I know I have my person like that, but I wonder if anyone truly knows they are that person (minus that PPs who had the declaration post engagement and other such declarations). I think more people are this for someone than one would suspect.
Anonymous
Anonymous wrote:
Anonymous wrote:Two men. An artist who is now and then homeless. His sister and I are still FB friends. And a local politician who got married a couple months after I dumped him, but kept texting me until Spitzer.


Eliot Spitzer? Your ex is Eliiot Spitzer???!!!

===> or ===============>> just wondering.


I think PP means until the Eliot Spitzer scandal broke and her ex went underground.
Anonymous
Anonymous wrote:What I take from this spin off and the original is that most people think quite highly of themselves.

I'm seeing this thought process: Nope nobody got away from me, but I certainly am the one that got away for 2-3 other people!

1) we rewrite history. What you remember isn't always what happened. (i.e. you really did think she was the one that got away when she broke up with you, as opposed to now, where you are looking at her facebook page and realizing she got a little chubbbbbby.

2) you can't know that your ex really thinks you are the one that got away. It could be he thinks he dodged a hollow-tipped bullet, and you just think you are better for him than his current wife/situation. Not always the case.

got that off my chest.

+100000
Anonymous
Anonymous wrote:
Anonymous wrote:
Anonymous wrote:What I take from this spin off and the original is that most people think quite highly of themselves.

I'm seeing this thought process: Nope nobody got away from me, but I certainly am the one that got away for 2-3 other people!

1) we rewrite history. What you remember isn't always what happened. (i.e. you really did think she was the one that got away when she broke up with you, as opposed to now, where you are looking at her facebook page and realizing she got a little chubbbbbby.

2) you can't know that your ex really thinks you are the one that got away. It could be he thinks he dodged a hollow-tipped bullet, and you just think you are better for him than his current wife/situation. Not always the case.

got that off my chest.


Not to highjack the thread, but I'm curious why this is considered a problem? What's wrong with thinking highly of yourself? Serious question.



Nothing, actually. Perhaps my choice of words was wrong.

But the people who are saying they are the "one that got away" really have no idea if they are or not. They've been following their ex's life (apparently) (and in my eyes, this is a clue that they think he may have been then one that got away) and think they were better than what he ended up with. When, in reality, they have no idea, because they are not in that marriage.

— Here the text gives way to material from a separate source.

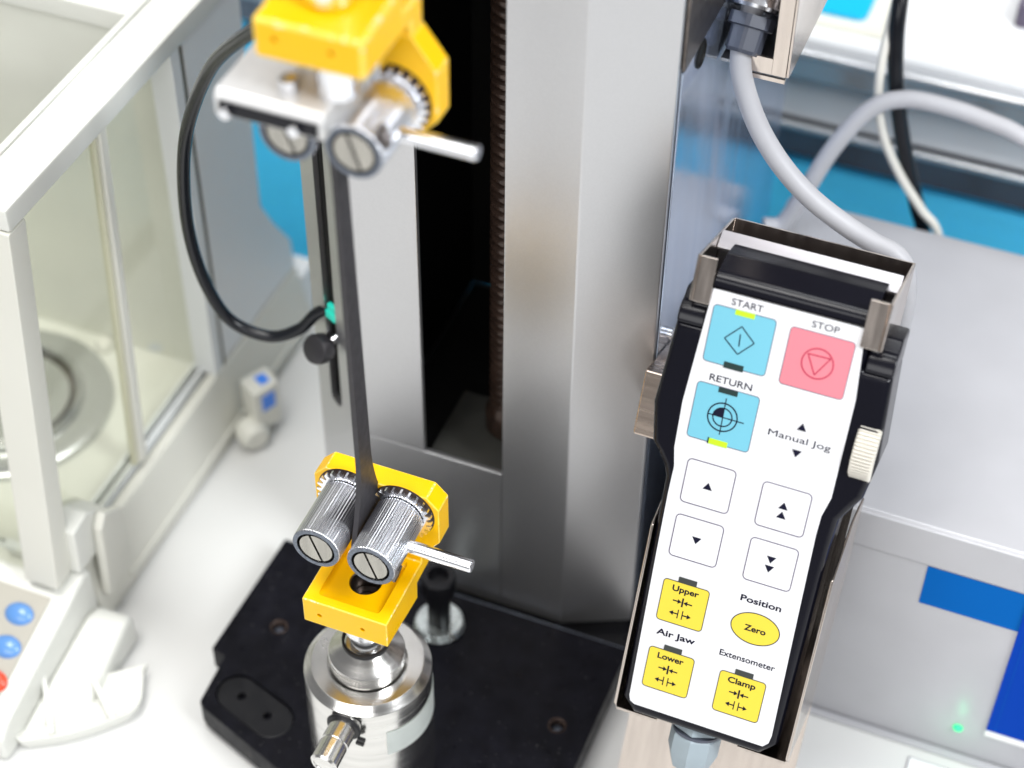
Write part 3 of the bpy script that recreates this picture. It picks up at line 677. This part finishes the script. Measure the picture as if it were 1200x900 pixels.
# gland and lead under the pendant
def hexprof(): return 6
b = BM(); a_, u_, v_ = VV, UU, NN
lathe(b, [(0, -0.002), (0.0105, -0.002), (0.0112, 0.0), (0.0112, 0.0035), (0.0104, 0.0042), (0, 0.0042)], PF(31.5, 206.5, -14), VV, seg=6); gl = obj('cable_gland', b, 'gland', pend, smooth=25)
b = BM(); lathe(b, [(0.009, 0.0043), (0.0112, 0.0043), (0.0112, 0.0055), (0.009, 0.0055)], PF(31.5, 206.5, -14), VV, seg=28); obj('gland_seal', b, 'gland_dark', gl)
b = BM(); lathe(b, [(0, 0.0056), (0.0112, 0.0056), (0.0118, 0.0065), (0.0118, 0.016), (0.009, 0.024), (0.0055, 0.026), (0, 0.026)], PF(31.5, 206.5, -14), VV, seg=8); obj('gland_nut', b, 'gland', gl, smooth=25)

# ------------------------------------------------------------------ pendant holder of bent sheet
hold = thing('pendant_holder', PF(32, 300, -58), 'bent stainless sheet holder that carries the black control pendant', 'holder')
def pbox(bm, u0, u1, v0, v1, d0, d1): return box(bm, u0, u1, v0, v1, d0, d1, f=lambda p: PF(p.x, p.y, p.z))
b = BM(); pbox(b, -8.2, 71.4, -13, 120, -60, -58.6); pbox(b, -8.2, 75.4, 120, 312, -60, -58.6)
bmesh.ops.recalc_face_normals(b, faces=b.faces); obj('back_plate', b, 'holder', hold)
def wall(u0, u1, poly, name='side_wall'):
    b = BM(); prism(b, poly, u0, u1, lambda a, c_, d: PF(d, a, c_)); bevel(b, 0.0003, 1, 40); return obj(name, b, 'holder', hold)
wall(-9.4, -8.0, [(-13, 1.5), (7.2, 1.5), (11, -20), (18, -58.5), (-13, -58.5)])
wall(70.2, 71.6, [(-13, 1.5), (7.8, 1.5), (11, -20), (18, -58.5), (-13, -58.5)])
for u0, u1, v1 in ((-8.0, -0.8, 7.2), (62.4, 70.2, 7.8)):
    b = BM(); pbox(b, u0, u1, -13, v1, 0.4, 1.7); bmesh.ops.recalc_face_normals(b, faces=b.faces); bevel(b, 0.0004, 2, 40); obj('front_clip', b, 'holder', hold)
b = BM(); prism(b, [(4, -34.5), (-14.2, -34.5), (-14.6, -33.6), (-9.0, -27.5), (-8.2, -27.2), (-7.4, -28.2), (-12.0, -33.0), (4, -33.0)], -7.9, 70.1, lambda a, c_, d: PF(d, a, c_)); bevel(b, 0.0002, 1, 40)
obj('inner_flange', b, 'flange', hold)
wall(-6.2, -5.0, [(96, -30), (112, -0.5), (204, -0.5), (207.5, -4), (207.5, -58.5), (96, -58.5)])
wall(74.2, 75.4, [(98, -30), (113, -0.5), (204, -0.5), (207.5, -4), (207.5, -58.5), (98, -58.5)])
for u0, u1 in ((-5.0, 14.0), (52.0, 74.2)):
    b = BM(); pbox(b, u0, u1, 207.0, 208.2, -58.5, -3); bmesh.ops.recalc_face_normals(b, faces=b.faces); obj('bottom_lip', b, 'holder', hold)
b = BM(); pbox(b, -32.6, -9.6, 63.5, 96, -100, -51); bmesh.ops.recalc_face_normals(b, faces=b.faces); bevel(b, 0.0012, 2, 40)
obj('mounting_arm', b, 'brushed', hold)

# ------------------------------------------------------------------ junction box on the column side, grey lead
jb = thing('junction_box', (0.105, 0.3, 0.316), 'open stainless cable box on the column side at the top edge', 'junction box')
b = BM(); box(b, 0.1208, 0.1222, 0.190, 0.46, 0.3195, 0.52); bevel(b, 0.0003, 1); obj('side_sheet', b, 'holder', jb)
b = BM(); box(b, 0.1145, 0.1207, 0.190, 0.1915, 0.3195, 0.52); box(b, 0.0985, 0.1144, 0.190, 0.1915, 0.3195, 0.3275); obj('front_flange', b, 'holder', jb)
b = BM(); box(b, 0.0912, 0.1207, 0.1920, 0.46, 0.3195, 0.3210); obj('bottom_sheet', b, 'steel', jb)
b = BM(); box(b, 0.0985, 0.1207, 0.1895, 0.1925, 0.3165, 0.3185); obj('lower_lip', b, 'holder', jb)
b = BM(); box(b, 0.0912, 0.1206, 0.2300, 0.2312, 0.3212, 0.52); obj('inner_panel', b, 'steel', jb)
b = BM(); lathe(b, [(0, 0), (0.0100, 0), (0.0100, 0.005), (0.0080, 0.0056), (0.0078, 0.0150), (0.0066, 0.0165), (0, 0.0165)], (0.1013, 0.2000, 0.3400), (-0.05, -0.60, -0.79), seg=28, rmod=lambda i: 0.0003 if i % 4 < 2 else -0.0002)
obj('plug_nut', b, 'gland_dark', jb, smooth=20)
b = BM(); lathe(b, [(0.0125, -0.01), (0.0125, 0.010), (0.0112, 0.0115), (0.004, 0.0115)], (0.1022, 0.2085, 0.3515), (-0.05, -0.60, -0.79), seg=32)
obj('plug_collar', b, 'chrome', jb, smooth=20)
# thick pale lead from the plug down behind the holder
pts = [(0.1015, 0.2050, 0.3480), (0.1000, 0.1985, 0.3390), (0.0999, 0.1920, 0.3309), (0.1013, 0.1880, 0.3207), (0.1065, 0.1850, 0.3084), (0.1150, 0.1820, 0.2946), (0.1268, 0.1800, 0.2808),
       (0.1416, 0.1780, 0.2691), (0.1577, 0.1770, 0.2603), (0.1719, 0.1760, 0.2548), (0.1831, 0.1750, 0.2520), (0.1887, 0.1740, 0.2450), (0.1915, 0.1730, 0.2300), (0.1920, 0.172, 0.21)]
b = BM(); tube(b, spline(pts), 0.0047, 20)
tag(obj('cable', b, 'cable_grey'), 'thick pale grey cable curving from the cable box down behind the pendant holder', 'cable')
pts = [(0.0985, 0.3000, 0.1440), (0.1075, 0.3050, 0.1450), (0.1155, 0.312, 0.1640), (0.1250, 0.324, 0.1880), (0.1385, 0.336, 0.2080), (0.1545, 0.343, 0.2140), (0.1765, 0.346, 0.2130), (0.1990, 0.346, 0.2100), (0.2165, 0.345, 0.2060), (0.26, 0.34, 0.190), (0.30, 0.335, 0.150)]
b = BM(); tube(b, spline(pts), 0.0047, 18)
tag(obj('cable', b, 'cable_grey'), 'grey cable arching over the cabinet top toward the right edge', 'cable')
pts = [(0.147, 0.50, 0.200), (0.1425, 0.42, 0.205), (0.1418, 0.370, 0.232), (0.1455, 0.352, 0.224), (0.1500, 0.350, 0.205), (0.1580, 0.350, 0.175), (0.1690, 0.350, 0.1440), (0.1770, 0.350, 0.120), (0.184, 0.350, 0.06), (0.19, 0.352, 0.0)]
pts = [(0.1345, 0.40, 0.300), (0.1400, 0.362, 0.262), (0.1440, 0.352, 0.2340), (0.1500, 0.350, 0.2060), (0.1590, 0.350, 0.1750), (0.1705, 0.350, 0.1430), (0.1780, 0.350, 0.120), (0.184, 0.350, 0.06), (0.19, 0.352, 0.0)]
b = BM(); tube(b, spline(pts), 0.0042, 16)
tag(obj('cable', b, 'cable_black'), 'black cable hanging in front of the steel rails behind the grey cabinet', 'cable')
pts = [(0.1370, 0.40, 0.290), (0.1378, 0.360, 0.250), (0.1386, 0.346, 0.2270), (0.1410, 0.3445, 0.2065), (0.1470, 0.3445, 0.1860), (0.1595, 0.3445, 0.1640), (0.1742, 0.3445, 0.1450), (0.186, 0.345, 0.130), (0.20, 0.346, 0.08), (0.205, 0.347, 0.0)]
b = BM(); tube(b, spline(pts), 0.0024, 14)
tag(obj('cable', b, 'cable_white'), 'thin cream white cable hanging beside the black cable behind the cabinet', 'cable')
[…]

Thanks for replying. I am PP who posted about XBF naming his kid after me. Unfortunately, I know I'm the one that got away for him, because he has posted it on Facebook several times. Every year on my B-day, he posts some old pic of us together saying "The one that got away".He's been doing this for like 8 years. I don't think I'm better than who he chose after me (although, I do think highly of myself ), but I definitely think he realizes he made a mistake letting me go. I am/was overweight and he let his friends and family convince him that he could do better. He loved me, but my weight really bothered him. But I was like, Dude! I was fat when you fell in love with me. Don't get mad at me because I put it on you! Anyway, I didn't lose the weight, but I graduated from an Ivy, I have an income close to seven figures, and most would say my DH is a catch. My life now is pretty cool and I've done well. I think he feels as though if we had stayed together, he would be doing well too. I did accept his friend request 8-9 years ago so he could see how great my life is even as a fat chick and I could watch his fall apart. I know that makes me a bad person. Sorry, kinda sorry, okay not sorry. I do feel bad that he is twice divorced and he still sends me these sorry a$$ messages talking about "Let me know when you come it town, let's have dinner" or "I saw your mom at Kroger and she gave me a hug!' GTFOH!